Excuses Do Not Win Elections; Hard Work Does

PRINCE ADEYEMI SHONIBARE writes on why perpetual election losers and self-styled Amala intellectuals must stop searching for scapegoats

The Politics of Excuses

A recurring feature of our democracy is the tendency of some political actors to begin preparing excuses long before election results are announced.

Rather than investing in party structures, mobilizing supporters, engaging voters, and presenting credible alternatives, they often devote significant energy to constructing narratives that can be deployed after defeat.

When the results are eventually declared and do not favor them, the blame game begins.

The recent controversy surrounding a man allegedly seen with “INEC Observer” written on his back is a clear example.

Indeed, Nigeria’s growing number of social media commentators, self-appointed political analysts, and partisan propagandists appear to have embraced a familiar post elections formula:

Step One: Lose the election.

Step Two: Find a photograph.

Step Three: Declare democracy compromised.

Step Four: Convene a symposium on how victory was stolen.

Step Five: Repeat the process after the next election.

Allegations Require Evidence, Not Speculation

Observers are routinely issued accredited identification materials, including branded vests, tags, or both, to enable them perform their duties and move freely within designated areas.

Political parties also deploy accredited agents. Electoral officials, returning officers, security personnel, journalists, and election monitors all operate within the election environment under various forms of accreditation.

Curiously, those making the allegation have largely circulated images or clips showing only the back of the individual in question.

The back.

Not the front.

Not his accreditation.

Just the back and not where the man was rigging the elections.

Where is the complete evidence? Where is the continuous video showing both the front and back of the person and establishing his identity beyond reasonable doubt?

Perhaps the front contains information that has not been shared.

Perhaps it is being withheld for reasons best known to those circulating the claim.

Or perhaps no one bothered to verify the image before forwarding it to multiple WhatsApp groups.

In an age where artificial intelligence can generate convincing images, clone voices, and create videos that never happened, responsible citizens must insist on facts rather than assumptions.

Serious allegations require serious evidence

The Extraordinary Power Attributed to One Man.
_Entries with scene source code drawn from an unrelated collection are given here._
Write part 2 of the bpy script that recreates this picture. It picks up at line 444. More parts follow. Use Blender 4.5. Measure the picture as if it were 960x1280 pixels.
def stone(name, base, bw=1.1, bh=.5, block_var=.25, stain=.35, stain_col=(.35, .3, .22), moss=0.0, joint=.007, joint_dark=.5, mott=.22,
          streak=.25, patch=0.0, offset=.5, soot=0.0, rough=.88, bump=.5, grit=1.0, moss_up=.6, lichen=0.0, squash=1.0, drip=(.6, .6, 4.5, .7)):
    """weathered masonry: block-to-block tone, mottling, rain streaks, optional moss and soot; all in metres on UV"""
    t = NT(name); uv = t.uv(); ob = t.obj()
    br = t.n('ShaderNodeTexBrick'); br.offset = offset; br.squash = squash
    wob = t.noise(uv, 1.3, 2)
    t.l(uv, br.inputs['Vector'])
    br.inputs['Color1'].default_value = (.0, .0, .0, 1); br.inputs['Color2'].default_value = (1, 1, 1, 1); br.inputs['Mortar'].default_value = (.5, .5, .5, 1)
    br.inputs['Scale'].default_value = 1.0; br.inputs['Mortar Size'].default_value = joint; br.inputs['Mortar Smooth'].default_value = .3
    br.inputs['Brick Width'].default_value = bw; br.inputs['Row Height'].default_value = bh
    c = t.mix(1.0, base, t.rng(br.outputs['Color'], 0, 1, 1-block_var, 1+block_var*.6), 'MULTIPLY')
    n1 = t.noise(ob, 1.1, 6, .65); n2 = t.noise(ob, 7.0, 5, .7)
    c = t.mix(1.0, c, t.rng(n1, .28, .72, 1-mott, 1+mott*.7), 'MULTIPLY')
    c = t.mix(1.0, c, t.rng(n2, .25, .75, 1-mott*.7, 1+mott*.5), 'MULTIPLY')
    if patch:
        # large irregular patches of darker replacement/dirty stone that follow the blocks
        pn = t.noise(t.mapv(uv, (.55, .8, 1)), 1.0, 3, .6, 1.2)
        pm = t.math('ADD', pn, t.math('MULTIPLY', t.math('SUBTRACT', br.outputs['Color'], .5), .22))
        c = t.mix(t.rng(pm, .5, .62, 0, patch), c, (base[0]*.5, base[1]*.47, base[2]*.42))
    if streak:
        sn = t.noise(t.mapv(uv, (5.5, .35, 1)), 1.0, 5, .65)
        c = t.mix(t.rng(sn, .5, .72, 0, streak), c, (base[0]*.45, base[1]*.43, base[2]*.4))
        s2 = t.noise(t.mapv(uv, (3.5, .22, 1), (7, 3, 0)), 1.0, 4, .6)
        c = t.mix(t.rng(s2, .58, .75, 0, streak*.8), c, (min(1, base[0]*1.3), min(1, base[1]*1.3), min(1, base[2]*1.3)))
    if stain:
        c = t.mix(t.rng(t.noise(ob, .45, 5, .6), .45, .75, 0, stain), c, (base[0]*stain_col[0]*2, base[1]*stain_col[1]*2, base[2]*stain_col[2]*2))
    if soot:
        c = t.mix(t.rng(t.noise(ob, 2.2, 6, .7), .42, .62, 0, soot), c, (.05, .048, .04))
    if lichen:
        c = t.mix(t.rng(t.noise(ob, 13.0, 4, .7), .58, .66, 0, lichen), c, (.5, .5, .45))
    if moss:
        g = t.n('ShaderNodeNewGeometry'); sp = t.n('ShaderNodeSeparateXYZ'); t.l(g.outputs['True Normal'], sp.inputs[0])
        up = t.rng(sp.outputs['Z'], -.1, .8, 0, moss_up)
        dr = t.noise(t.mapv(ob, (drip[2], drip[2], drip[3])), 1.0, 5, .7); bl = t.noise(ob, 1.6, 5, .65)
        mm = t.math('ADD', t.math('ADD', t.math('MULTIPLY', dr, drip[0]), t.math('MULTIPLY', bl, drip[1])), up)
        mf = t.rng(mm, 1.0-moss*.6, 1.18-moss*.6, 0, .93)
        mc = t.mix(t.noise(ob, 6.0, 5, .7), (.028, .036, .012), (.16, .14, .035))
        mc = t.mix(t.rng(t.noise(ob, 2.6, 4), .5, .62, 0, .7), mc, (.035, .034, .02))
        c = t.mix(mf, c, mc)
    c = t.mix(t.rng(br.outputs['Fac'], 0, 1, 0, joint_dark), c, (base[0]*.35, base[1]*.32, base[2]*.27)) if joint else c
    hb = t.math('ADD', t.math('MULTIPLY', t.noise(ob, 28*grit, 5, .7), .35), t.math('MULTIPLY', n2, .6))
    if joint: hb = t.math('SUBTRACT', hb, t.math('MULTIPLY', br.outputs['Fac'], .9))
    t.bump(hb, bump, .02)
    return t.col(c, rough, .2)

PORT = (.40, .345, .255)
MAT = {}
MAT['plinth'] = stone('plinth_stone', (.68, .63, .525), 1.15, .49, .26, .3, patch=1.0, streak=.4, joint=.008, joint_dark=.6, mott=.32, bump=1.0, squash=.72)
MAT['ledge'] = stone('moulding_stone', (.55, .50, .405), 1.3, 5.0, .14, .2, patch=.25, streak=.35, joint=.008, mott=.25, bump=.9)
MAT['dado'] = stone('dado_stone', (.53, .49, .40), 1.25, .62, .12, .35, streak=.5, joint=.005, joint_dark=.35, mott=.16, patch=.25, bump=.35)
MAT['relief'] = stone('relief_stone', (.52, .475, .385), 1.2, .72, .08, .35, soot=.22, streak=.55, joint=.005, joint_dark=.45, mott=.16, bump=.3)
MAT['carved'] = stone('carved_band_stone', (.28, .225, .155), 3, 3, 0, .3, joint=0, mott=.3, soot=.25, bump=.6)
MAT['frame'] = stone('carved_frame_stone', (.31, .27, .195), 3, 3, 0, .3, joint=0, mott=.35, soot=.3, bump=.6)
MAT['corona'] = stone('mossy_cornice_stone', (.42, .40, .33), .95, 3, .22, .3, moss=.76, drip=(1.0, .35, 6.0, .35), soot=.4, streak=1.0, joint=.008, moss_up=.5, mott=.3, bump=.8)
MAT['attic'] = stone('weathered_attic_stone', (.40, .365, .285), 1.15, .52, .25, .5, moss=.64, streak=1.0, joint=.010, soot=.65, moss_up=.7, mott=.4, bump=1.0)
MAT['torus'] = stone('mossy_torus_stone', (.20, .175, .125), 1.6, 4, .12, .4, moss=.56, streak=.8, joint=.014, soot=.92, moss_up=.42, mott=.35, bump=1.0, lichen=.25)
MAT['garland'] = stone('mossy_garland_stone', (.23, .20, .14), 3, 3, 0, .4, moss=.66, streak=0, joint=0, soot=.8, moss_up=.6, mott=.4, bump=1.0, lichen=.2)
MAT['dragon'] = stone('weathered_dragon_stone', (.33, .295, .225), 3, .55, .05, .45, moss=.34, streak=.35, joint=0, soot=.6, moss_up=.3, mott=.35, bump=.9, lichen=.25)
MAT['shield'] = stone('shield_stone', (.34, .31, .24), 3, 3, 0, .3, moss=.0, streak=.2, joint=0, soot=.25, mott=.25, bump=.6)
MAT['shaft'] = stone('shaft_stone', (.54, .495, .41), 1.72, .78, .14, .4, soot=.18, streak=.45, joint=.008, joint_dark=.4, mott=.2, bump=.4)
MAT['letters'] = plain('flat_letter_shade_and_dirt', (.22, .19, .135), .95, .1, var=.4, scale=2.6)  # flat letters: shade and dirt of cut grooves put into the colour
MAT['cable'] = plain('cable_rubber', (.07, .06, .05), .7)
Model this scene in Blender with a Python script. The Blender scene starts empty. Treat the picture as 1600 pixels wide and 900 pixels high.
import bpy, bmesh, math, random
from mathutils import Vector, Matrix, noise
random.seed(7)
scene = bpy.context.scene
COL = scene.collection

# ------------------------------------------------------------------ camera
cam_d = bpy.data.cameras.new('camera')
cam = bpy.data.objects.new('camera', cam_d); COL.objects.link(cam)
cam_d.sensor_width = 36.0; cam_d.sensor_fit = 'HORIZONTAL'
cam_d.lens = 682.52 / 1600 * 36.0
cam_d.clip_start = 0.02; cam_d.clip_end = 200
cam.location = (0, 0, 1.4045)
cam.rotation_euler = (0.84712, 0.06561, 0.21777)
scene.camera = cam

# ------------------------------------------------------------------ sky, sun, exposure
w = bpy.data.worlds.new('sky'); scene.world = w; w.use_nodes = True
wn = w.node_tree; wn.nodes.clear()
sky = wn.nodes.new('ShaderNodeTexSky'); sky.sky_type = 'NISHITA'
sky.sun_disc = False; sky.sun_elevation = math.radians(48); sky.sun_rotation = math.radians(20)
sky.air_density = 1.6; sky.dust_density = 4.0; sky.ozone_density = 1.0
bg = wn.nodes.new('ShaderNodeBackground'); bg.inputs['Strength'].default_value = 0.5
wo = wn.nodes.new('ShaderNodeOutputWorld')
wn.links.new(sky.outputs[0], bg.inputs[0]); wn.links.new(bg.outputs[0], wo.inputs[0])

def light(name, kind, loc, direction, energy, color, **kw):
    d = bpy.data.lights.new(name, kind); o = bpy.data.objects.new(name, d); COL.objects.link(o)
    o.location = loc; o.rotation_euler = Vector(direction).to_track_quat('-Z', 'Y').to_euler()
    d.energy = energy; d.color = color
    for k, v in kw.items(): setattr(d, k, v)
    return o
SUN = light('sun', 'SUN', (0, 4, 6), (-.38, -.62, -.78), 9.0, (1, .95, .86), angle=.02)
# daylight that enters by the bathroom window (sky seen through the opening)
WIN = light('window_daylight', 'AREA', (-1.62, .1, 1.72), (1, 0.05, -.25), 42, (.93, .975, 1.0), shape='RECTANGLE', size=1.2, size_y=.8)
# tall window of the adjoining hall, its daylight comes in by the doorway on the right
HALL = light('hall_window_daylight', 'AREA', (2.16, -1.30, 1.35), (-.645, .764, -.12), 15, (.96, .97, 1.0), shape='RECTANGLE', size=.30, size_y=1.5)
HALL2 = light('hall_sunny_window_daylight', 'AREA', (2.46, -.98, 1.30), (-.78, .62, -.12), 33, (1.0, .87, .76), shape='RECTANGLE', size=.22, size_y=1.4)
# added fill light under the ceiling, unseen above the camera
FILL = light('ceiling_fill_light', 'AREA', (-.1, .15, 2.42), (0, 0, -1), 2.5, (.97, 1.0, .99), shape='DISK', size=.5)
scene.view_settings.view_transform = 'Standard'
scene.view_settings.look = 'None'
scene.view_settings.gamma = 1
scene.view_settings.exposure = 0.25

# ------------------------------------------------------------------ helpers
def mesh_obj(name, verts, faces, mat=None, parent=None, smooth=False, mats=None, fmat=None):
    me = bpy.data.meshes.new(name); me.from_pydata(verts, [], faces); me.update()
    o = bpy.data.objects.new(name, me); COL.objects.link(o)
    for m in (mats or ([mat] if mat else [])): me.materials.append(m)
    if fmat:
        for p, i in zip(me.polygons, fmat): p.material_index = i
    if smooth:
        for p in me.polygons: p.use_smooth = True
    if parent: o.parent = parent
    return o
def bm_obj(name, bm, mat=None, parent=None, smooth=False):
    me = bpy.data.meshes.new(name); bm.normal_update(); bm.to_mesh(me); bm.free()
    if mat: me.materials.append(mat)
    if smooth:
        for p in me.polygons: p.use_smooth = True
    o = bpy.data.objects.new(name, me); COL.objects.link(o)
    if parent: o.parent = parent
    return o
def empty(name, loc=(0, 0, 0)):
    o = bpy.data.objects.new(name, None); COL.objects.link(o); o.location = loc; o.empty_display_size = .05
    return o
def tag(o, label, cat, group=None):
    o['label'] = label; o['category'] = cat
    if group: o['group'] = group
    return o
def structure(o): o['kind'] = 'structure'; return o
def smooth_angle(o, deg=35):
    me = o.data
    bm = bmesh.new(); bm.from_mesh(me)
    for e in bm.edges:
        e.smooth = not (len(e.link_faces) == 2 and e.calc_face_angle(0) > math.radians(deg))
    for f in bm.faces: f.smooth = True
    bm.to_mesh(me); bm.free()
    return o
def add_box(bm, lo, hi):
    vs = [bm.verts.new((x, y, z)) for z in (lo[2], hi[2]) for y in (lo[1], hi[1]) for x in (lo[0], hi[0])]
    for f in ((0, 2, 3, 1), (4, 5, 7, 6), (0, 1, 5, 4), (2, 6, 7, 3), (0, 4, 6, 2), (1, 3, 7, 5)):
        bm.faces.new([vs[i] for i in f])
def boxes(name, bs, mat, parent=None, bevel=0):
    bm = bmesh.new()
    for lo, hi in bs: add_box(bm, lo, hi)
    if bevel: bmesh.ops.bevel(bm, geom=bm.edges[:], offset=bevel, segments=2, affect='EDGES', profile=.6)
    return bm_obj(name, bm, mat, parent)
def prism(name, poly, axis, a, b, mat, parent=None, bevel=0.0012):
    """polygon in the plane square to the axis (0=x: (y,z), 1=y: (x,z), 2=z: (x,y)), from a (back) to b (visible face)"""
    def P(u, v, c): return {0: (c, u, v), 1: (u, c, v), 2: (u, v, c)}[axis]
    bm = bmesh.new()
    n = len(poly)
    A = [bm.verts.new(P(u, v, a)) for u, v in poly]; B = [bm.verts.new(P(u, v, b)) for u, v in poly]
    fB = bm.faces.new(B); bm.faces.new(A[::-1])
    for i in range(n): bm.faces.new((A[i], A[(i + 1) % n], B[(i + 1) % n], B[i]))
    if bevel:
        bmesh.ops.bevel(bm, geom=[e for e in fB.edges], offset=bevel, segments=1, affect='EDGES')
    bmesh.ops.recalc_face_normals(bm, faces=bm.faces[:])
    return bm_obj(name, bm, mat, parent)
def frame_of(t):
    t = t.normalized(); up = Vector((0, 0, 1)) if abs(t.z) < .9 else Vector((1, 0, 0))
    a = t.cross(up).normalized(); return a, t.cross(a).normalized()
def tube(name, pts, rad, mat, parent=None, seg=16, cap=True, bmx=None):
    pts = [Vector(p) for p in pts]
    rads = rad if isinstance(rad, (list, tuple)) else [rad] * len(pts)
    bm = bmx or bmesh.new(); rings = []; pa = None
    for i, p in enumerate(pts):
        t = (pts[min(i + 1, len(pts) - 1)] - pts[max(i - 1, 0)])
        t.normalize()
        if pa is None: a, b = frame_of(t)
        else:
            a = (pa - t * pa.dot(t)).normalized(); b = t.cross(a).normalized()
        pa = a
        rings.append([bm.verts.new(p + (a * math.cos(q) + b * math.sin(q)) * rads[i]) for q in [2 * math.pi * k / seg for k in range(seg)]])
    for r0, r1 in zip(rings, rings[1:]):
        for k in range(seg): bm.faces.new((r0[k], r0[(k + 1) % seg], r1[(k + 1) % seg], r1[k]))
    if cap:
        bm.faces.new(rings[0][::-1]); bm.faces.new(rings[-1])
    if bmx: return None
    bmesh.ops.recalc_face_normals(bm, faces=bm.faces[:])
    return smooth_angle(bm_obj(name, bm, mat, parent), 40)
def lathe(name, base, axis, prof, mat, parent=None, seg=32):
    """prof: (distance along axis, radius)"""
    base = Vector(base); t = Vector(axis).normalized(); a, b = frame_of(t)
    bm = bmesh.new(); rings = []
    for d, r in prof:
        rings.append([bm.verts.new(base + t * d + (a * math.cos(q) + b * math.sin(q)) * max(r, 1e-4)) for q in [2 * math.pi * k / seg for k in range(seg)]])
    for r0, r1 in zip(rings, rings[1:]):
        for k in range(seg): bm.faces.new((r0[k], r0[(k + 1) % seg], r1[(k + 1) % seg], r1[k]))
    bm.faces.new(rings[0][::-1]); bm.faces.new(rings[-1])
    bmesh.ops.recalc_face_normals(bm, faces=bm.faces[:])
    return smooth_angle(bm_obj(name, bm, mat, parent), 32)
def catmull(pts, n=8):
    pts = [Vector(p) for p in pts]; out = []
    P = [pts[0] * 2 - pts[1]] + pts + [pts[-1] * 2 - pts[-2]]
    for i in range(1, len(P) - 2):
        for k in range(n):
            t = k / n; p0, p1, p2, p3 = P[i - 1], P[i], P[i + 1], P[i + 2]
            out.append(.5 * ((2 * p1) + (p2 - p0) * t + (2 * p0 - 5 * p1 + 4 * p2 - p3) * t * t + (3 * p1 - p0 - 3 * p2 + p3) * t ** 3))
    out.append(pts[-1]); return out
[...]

According to this emerging political theory, one individual somehow overpowered party agents, electoral officers, security personnel, election observers, journalists, voters, ballot papers, result sheets, and the entire democratic process.

What an extraordinary claim.

If one person’s presence alone could determine the outcome of an election, then Nigeria should immediately recruit him to help solve inflation, insecurity, unemployment, exchange-rate , and power supply challenges.